Growing UK India Relations


Previous False Starts in Relations


After years of false starts, including state visits from David Cameron (2010 and 2013) and Theresa May (2017), the two nations seem to be taking each other seriously, bringing the hope of a robust economic alliance.


For India, the UK's reluctance to allow access to student visas proved a stumbling block in relations that were further thawed by Britians perceived softness on Pakistan-sponsored terrorism and London's intentions to make China a crucial part of their post-Brexit strategies.


A New Hope


However, these perceptions have been altered as Britain has gotten tougher on both Pakistan and China and changed its post-study work rule for international students.


All of this has laid the foundation for a potentially productive relationship between the two countries.


For UK businesses, India presents a significant opportunity. India has a population of 1.3bn, ten per cent of whom are English speaking. With the incredible potential for further financial growth, this is precisely the type of opportunity the UK needs to make the economy a success post-Brexit.


Currently, trade between the two countries has plenty of room to grow: India is only the UK's 6th biggest non-EU trading partner. Indeed, with India set to loosen its protectionist policies, including increasing foreign stakeholder allowance from 49pc to 74 per cent, this represents exciting news for the UK's biggest export: professional and financial services.


As detailed in the Telegraph, the UK's ailing Food & Beverages market can significantly benefit India's vast appetite for Scotch whisky. Exports have tripled over the last twelve years, and reducing the 150% tariff will surely be a point of conversation amongst negotiators.


Additionally, India's transformation into a developed economy means banking, fintech, and education are all sectors that would greatly benefit from close international alignment.

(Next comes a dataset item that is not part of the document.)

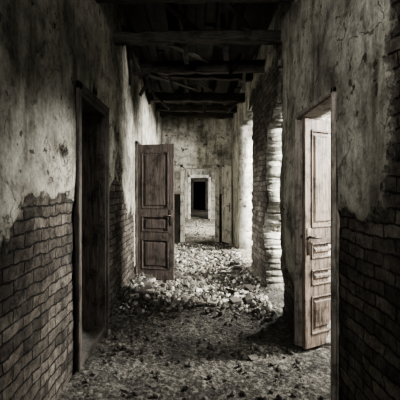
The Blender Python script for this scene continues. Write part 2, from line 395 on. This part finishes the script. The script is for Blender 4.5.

A Positive, Mutually Beneficial Future


As the UK positions its economy post-Brexit, the relationship with a blooming liberal democracy and economic powerhouse is vital. With India a big part of the Quadrilateral Security Dialogue and two of the biggest names in Boris Johnson's cabinet (Rishi Sunak and Pritti Patel) being of Indian heritage, now could present a golden opportunity for both countries to cement beneficial ties in trade and diplomacy.